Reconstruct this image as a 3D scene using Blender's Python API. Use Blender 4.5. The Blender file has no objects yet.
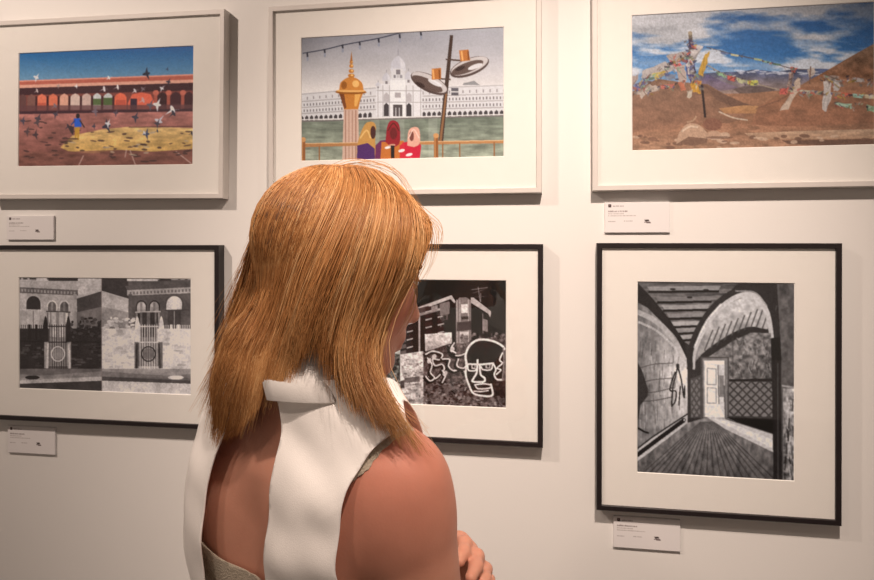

--

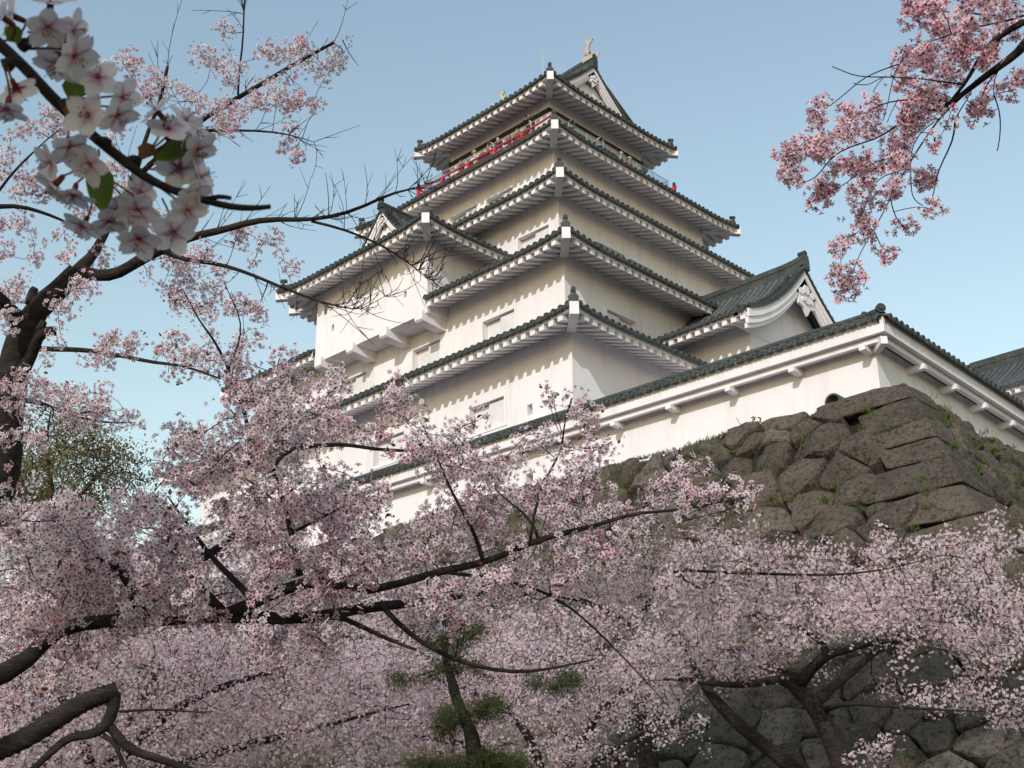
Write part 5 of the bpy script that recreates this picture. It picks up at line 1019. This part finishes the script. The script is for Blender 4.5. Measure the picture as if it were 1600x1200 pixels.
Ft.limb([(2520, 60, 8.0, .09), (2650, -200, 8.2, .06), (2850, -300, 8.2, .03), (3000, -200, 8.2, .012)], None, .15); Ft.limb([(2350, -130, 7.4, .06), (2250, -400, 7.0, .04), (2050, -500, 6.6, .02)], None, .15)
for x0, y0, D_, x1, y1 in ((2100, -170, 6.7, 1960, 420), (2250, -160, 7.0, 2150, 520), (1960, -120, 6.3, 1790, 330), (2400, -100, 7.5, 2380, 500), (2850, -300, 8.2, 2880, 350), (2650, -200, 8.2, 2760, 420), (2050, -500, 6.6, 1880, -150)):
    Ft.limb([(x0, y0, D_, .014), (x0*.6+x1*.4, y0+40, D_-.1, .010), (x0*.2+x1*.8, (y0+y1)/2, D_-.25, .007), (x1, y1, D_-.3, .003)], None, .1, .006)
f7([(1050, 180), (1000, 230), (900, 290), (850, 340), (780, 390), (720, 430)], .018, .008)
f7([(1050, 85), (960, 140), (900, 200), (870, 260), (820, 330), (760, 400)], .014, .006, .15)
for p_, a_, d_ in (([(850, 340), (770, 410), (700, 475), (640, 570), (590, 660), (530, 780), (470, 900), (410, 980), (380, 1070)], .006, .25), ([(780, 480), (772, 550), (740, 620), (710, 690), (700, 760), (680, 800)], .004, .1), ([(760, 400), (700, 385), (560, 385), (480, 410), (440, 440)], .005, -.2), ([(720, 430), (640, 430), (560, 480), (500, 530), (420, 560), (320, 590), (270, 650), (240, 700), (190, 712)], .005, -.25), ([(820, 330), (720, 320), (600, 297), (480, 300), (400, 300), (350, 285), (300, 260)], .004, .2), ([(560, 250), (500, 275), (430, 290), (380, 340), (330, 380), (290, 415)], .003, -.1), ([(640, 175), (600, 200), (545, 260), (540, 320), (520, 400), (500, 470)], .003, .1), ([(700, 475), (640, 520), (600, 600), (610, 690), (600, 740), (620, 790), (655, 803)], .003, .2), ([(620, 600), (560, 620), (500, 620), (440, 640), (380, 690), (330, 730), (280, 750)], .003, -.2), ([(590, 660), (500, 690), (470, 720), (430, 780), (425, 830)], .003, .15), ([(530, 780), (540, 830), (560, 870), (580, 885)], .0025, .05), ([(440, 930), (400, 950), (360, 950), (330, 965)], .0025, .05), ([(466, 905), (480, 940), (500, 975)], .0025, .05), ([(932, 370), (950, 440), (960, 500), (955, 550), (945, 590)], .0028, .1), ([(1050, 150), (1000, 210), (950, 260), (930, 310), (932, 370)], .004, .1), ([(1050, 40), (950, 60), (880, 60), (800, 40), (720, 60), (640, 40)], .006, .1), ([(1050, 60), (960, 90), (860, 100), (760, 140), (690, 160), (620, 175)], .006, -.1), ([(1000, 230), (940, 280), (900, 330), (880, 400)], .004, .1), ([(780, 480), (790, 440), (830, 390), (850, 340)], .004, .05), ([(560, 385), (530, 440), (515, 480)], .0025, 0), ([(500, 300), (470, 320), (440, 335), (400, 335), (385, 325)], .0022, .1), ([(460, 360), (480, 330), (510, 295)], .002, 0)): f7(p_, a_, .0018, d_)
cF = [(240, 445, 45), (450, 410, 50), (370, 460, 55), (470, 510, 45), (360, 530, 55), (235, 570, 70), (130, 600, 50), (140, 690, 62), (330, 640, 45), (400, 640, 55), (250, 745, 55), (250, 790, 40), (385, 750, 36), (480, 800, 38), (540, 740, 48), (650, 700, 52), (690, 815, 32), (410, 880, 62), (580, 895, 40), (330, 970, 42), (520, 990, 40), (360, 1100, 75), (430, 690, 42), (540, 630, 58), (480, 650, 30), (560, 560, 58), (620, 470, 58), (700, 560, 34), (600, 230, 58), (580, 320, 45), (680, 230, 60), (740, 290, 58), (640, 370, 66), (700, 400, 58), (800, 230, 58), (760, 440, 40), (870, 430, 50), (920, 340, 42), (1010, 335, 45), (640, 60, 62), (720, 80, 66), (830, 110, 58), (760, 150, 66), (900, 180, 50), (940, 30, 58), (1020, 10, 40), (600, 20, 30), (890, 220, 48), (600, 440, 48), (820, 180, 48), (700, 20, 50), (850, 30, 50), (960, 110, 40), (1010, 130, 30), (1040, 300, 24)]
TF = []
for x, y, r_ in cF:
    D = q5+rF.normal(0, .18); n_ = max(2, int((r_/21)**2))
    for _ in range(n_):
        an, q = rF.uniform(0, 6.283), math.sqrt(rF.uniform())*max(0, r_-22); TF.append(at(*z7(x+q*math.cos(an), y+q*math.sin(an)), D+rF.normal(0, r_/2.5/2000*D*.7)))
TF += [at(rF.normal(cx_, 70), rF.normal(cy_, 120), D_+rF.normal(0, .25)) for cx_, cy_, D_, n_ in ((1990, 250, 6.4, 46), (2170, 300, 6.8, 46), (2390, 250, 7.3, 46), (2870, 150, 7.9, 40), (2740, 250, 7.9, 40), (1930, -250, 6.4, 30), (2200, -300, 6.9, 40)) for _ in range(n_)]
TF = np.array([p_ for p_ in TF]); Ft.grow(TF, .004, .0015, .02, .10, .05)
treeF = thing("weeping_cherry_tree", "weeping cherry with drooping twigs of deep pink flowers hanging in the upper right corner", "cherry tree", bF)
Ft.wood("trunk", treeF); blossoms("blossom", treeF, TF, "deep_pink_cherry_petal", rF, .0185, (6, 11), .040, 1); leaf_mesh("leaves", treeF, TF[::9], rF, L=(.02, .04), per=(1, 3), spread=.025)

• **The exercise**
Show all lines from the listing above in which "this" appears.

• **Exercise result**
Reconstruct this image as a 3D scene using Blender's Python API. Use Blender 4.5. The Blender file has no objects yet.
Write part 5 of the bpy script that recreates this picture. It picks up at line 1019. This part finishes the script. The script is for Blender 4.5. Measure the picture as if it were 1600x1200 pixels.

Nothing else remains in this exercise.